Exercise instructions:
Write the data out again exactly, dropping any images it holds.

....

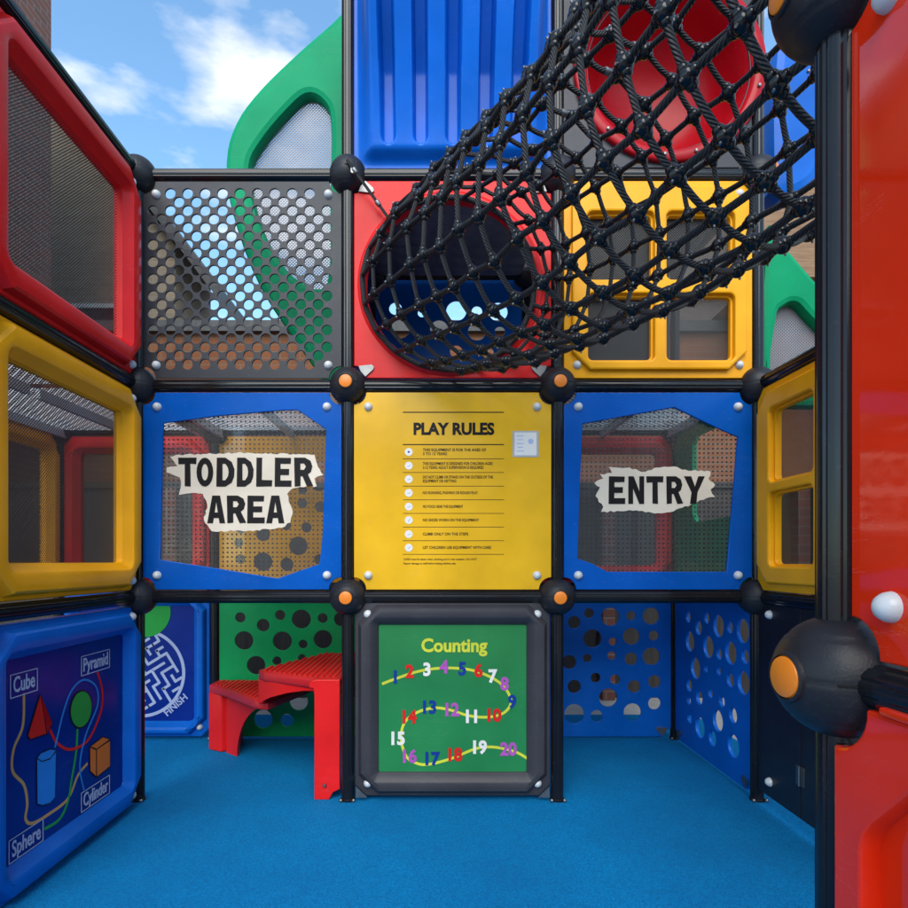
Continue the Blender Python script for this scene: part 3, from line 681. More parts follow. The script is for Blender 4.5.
cx, cz = cellc(X3, X4, 2); hwy = (X4-X3)/2-.030
def window_panel(hw, hh, wins, ridge=.045):
    """moulded panel: raised field with deep round-cornered openings"""
    fld = rrect(hw, hh, .05, cut=True)
    return plate(fld, [rrect(w_, h_, .022, cx=x, cy=z) for x, z, w_, h_ in wins], .030, .003, 0), plate(rrect(hw-.035, hh-.035, .085, cut=True), [rrect(w_+.010, h_+.010, .028, cx=x, cy=z) for x, z, w_, h_ in wins], .034, .009, .024)
Yp = YC-.03
def wrect(a, b, t_): p = px2loc(*a, t_, Yp); q = px2loc(*b, t_, Yp); return ((p[0]+q[0])/2, (p[1]+q[1])/2, abs(q[0]-p[0])/2, abs(p[1]-q[1])/2)
t = root('yellow_window_panel', (cx, YC, cz), 'yellow moulded panel with four mesh windows behind the rope net', 'panel')
wins = [wrect((589, 214), (652, 278), t), wrect((668, 214), (732, 278), t), wrect((589, 296), (652, 359), t), wrect((668, 296), (732, 359), t)]
a_, b_ = window_panel(hwy, HW, wins); put('back_sheet', a_, 'yellow', t); put('raised_frame', b_, 'yellow', t); bolts(t, hwy, HW, .014, .050)
for x, z, w_, h_ in wins: put('mesh_window', plate(rrect(w_+.008, h_+.008, .02), (), .003, 0, -.018), 'mesh', t, loc=(x, 0, z))
# right wall yellow four-window panel (faces -X)
t = side_panel('yellow_window_panel', YB, YC, 1, X4, 'yellow four window panel on the right wall beside the entry sign', 'panel', -PI/2)
wins = [(-.20, .185, .15, .155), (.17, .185, .15, .155), (-.20, -.19, .15, .155), (.17, -.19, .15, .155)]
a_, b_ = window_panel(HS, HW, wins); put('back_sheet', a_, 'yellow', t); put('raised_frame', b_, 'yellow', t); bolts(t, HW, HW, .014, .050)
for x, z, w_, h_ in wins: put('mesh_window', plate(rrect(w_+.008, h_+.008, .02), (), .003, 0, -.018), 'mesh', t, loc=(x, 0, z))
# black hinged door, right wall bottom
t = side_panel('hinged_door', YB, YC, 0, X4, 'black sheet door with small steel hinges at lower right', 'door', -PI/2)
put('leaf', plate([(-HS, -.42), (-HS, .455), (-.17, .455), (-.17, -.42)], (), .014, .002, .004), 'black_door', t)
put('leaf', plate([(-.164, -.42), (-.164, .455), (HS, .455), (HS, -.42)], (), .014, .002, .004), 'black_door', t)
for z in (-.24, .30):
    h = put('hinge', box(-.195, -.172, -.016, -.0112, z-.04, z+.04, .001), 'steel', t); put('hinge', box(-.160, -.137, -.016, -.0112, z-.04, z+.04, .001), 'steel', t)
    put('hinge_pin', lathe([(0, z-.042), (.005, z-.042), (.005, z+.042), (0, z+.042)], 12), 'steel', t, loc=(-.167, -.018, 0))
for x, z in ((-.40, .41), (-.40, -.35)): put('bolt', bolt_me, 'white', t, loc=(x, -.011, z), )

# --- top row: blue ribbed hood, grey panel with red tube
cx, cz = cellc(X2, X3, 3); hw = (X3-X2)/2-.030
t = root('ribbed_hood', (cx, YC, cz), 'bright blue ribbed hood bulging forward above the red opening', 'hood')
bm = bmesh.new(); NU, NV = 190, 90; G = []
gx = [-.300+.150*i for i in range(5)]
for j in range(NV+1):
    v = -HW+2*HW*j/NV; row = []
    for i in range(NU+1):
        u = -hw+2*hw*i/NU
        e = sstep(0, .085, hw-abs(u)-.015)*sstep(0, .055, v+HW-.012)
        b = .045+.40*sstep(-.55, .75, v)
        h = e*b
        vb = sstep(-HW+.085, -HW+.13, v)
        for g_ in gx:
            d = abs(u-g_*(1+.0*v)); wv = .037
            if v < -HW+.115: d = math.hypot(d, (v-(-HW+.115)))*1.0
            h -= .12*min(1, b/.17)*(1-sstep(wv*.62, wv*1.0, d))*e*sstep(.62, -.1, -v if 0 else v*.0)
        h = max(h, .010*e)
        row.append(bm.verts.new((u, -h-.006, v)))
    G.append(row)
for j in range(NV):
    for i in range(NU): bm.faces.new((G[j][i], G[j][i+1], G[j+1][i+1], G[j+1][i]))
put('shell', bm_mesh(bm, 60), 'blue_bright', t)
put('back_flange', plate(outline_cut(hw, HW, .062), (), .010, .002, -.002), 'blue_bright', t)

cx, cz = cellc(X3, X4, 3)
t = root('tube_opening', (cx, YC, cz), 'dark grey panel carrying a deep red round tube end with bolted flange', 'panel')
R = .43; c0 = px2loc(668, 70, t, YC)
put('sheet', plate(outline_cut(hwy, HW, .062), [circ(c0[0], c0[1]*1.0, .385, 64)], .014, .002, .004), 'grey', t)
prof = [(.455, .012), (.455, .030), (.448, .036), (.405, .036), (.398, .030), (.388, .010), (.372, -.03), (.368, -.08), (.35, -.16), (.30, -.24), (.20, -.30), (.08, -.325), (0, -.33)]
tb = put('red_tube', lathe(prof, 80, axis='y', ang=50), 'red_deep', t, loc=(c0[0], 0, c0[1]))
for k in range(18):
    a = 2*PI*(k+.3)/18; put('flange_bolt', fbolt_me, 'steel', tb, loc=(.427*math.cos(a), -.036, .427*math.sin(a)), rot=(PI/2, 0, 0))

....

Output:
Continue the Blender Python script for this scene: part 3, from line 681. More parts follow. The script is for Blender 4.5.
cx, cz = cellc(X3, X4, 2); hwy = (X4-X3)/2-.030
def window_panel(hw, hh, wins, ridge=.045):
    """moulded panel: raised field with deep round-cornered openings"""
    fld = rrect(hw, hh, .05, cut=True)
    return plate(fld, [rrect(w_, h_, .022, cx=x, cy=z) for x, z, w_, h_ in wins], .030, .003, 0), plate(rrect(hw-.035, hh-.035, .085, cut=True), [rrect(w_+.010, h_+.010, .028, cx=x, cy=z) for x, z, w_, h_ in wins], .034, .009, .024)
Yp = YC-.03
def wrect(a, b, t_): p = px2loc(*a, t_, Yp); q = px2loc(*b, t_, Yp); return ((p[0]+q[0])/2, (p[1]+q[1])/2, abs(q[0]-p[0])/2, abs(p[1]-q[1])/2)
t = root('yellow_window_panel', (cx, YC, cz), 'yellow moulded panel with four mesh windows behind the rope net', 'panel')
wins = [wrect((589, 214), (652, 278), t), wrect((668, 214), (732, 278), t), wrect((589, 296), (652, 359), t), wrect((668, 296), (732, 359), t)]
a_, b_ = window_panel(hwy, HW, wins); put('back_sheet', a_, 'yellow', t); put('raised_frame', b_, 'yellow', t); bolts(t, hwy, HW, .014, .050)
for x, z, w_, h_ in wins: put('mesh_window', plate(rrect(w_+.008, h_+.008, .02), (), .003, 0, -.018), 'mesh', t, loc=(x, 0, z))
# right wall yellow four-window panel (faces -X)
t = side_panel('yellow_window_panel', YB, YC, 1, X4, 'yellow four window panel on the right wall beside the entry sign', 'panel', -PI/2)
wins = [(-.20, .185, .15, .155), (.17, .185, .15, .155), (-.20, -.19, .15, .155), (.17, -.19, .15, .155)]
a_, b_ = window_panel(HS, HW, wins); put('back_sheet', a_, 'yellow', t); put('raised_frame', b_, 'yellow', t); bolts(t, HW, HW, .014, .050)
for x, z, w_, h_ in wins: put('mesh_window', plate(rrect(w_+.008, h_+.008, .02), (), .003, 0, -.018), 'mesh', t, loc=(x, 0, z))
# black hinged door, right wall bottom
t = side_panel('hinged_door', YB, YC, 0, X4, 'black sheet door with small steel hinges at lower right', 'door', -PI/2)
put('leaf', plate([(-HS, -.42), (-HS, .455), (-.17, .455), (-.17, -.42)], (), .014, .002, .004), 'black_door', t)
put('leaf', plate([(-.164, -.42), (-.164, .455), (HS, .455), (HS, -.42)], (), .014, .002, .004), 'black_door', t)
for z in (-.24, .30):
    h = put('hinge', box(-.195, -.172, -.016, -.0112, z-.04, z+.04, .001), 'steel', t); put('hinge', box(-.160, -.137, -.016, -.0112, z-.04, z+.04, .001), 'steel', t)
    put('hinge_pin', lathe([(0, z-.042), (.005, z-.042), (.005, z+.042), (0, z+.042)], 12), 'steel', t, loc=(-.167, -.018, 0))
for x, z in ((-.40, .41), (-.40, -.35)): put('bolt', bolt_me, 'white', t, loc=(x, -.011, z), )

# --- top row: blue ribbed hood, grey panel with red tube
cx, cz = cellc(X2, X3, 3); hw = (X3-X2)/2-.030
t = root('ribbed_hood', (cx, YC, cz), 'bright blue ribbed hood bulging forward above the red opening', 'hood')
bm = bmesh.new(); NU, NV = 190, 90; G = []
gx = [-.300+.150*i for i in range(5)]
for j in range(NV+1):
    v = -HW+2*HW*j/NV; row = []
    for i in range(NU+1):
        u = -hw+2*hw*i/NU
        e = sstep(0, .085, hw-abs(u)-.015)*sstep(0, .055, v+HW-.012)
        b = .045+.40*sstep(-.55, .75, v)
        h = e*b
        vb = sstep(-HW+.085, -HW+.13, v)
        for g_ in gx:
            d = abs(u-g_*(1+.0*v)); wv = .037
            if v < -HW+.115: d = math.hypot(d, (v-(-HW+.115)))*1.0
            h -= .12*min(1, b/.17)*(1-sstep(wv*.62, wv*1.0, d))*e*sstep(.62, -.1, -v if 0 else v*.0)
        h = max(h, .010*e)
        row.append(bm.verts.new((u, -h-.006, v)))
    G.append(row)
for j in range(NV):
    for i in range(NU): bm.faces.new((G[j][i], G[j][i+1], G[j+1][i+1], G[j+1][i]))
put('shell', bm_mesh(bm, 60), 'blue_bright', t)
put('back_flange', plate(outline_cut(hw, HW, .062), (), .010, .002, -.002), 'blue_bright', t)

cx, cz = cellc(X3, X4, 3)
t = root('tube_opening', (cx, YC, cz), 'dark grey panel carrying a deep red round tube end with bolted flange', 'panel')
R = .43; c0 = px2loc(668, 70, t, YC)
put('sheet', plate(outline_cut(hwy, HW, .062), [circ(c0[0], c0[1]*1.0, .385, 64)], .014, .002, .004), 'grey', t)
prof = [(.455, .012), (.455, .030), (.448, .036), (.405, .036), (.398, .030), (.388, .010), (.372, -.03), (.368, -.08), (.35, -.16), (.30, -.24), (.20, -.30), (.08, -.325), (0, -.33)]
tb = put('red_tube', lathe(prof, 80, axis='y', ang=50), 'red_deep', t, loc=(c0[0], 0, c0[1]))
for k in range(18):
    a = 2*PI*(k+.3)/18; put('flange_bolt', fbolt_me, 'steel', tb, loc=(.427*math.cos(a), -.036, .427*math.sin(a)), rot=(PI/2, 0, 0))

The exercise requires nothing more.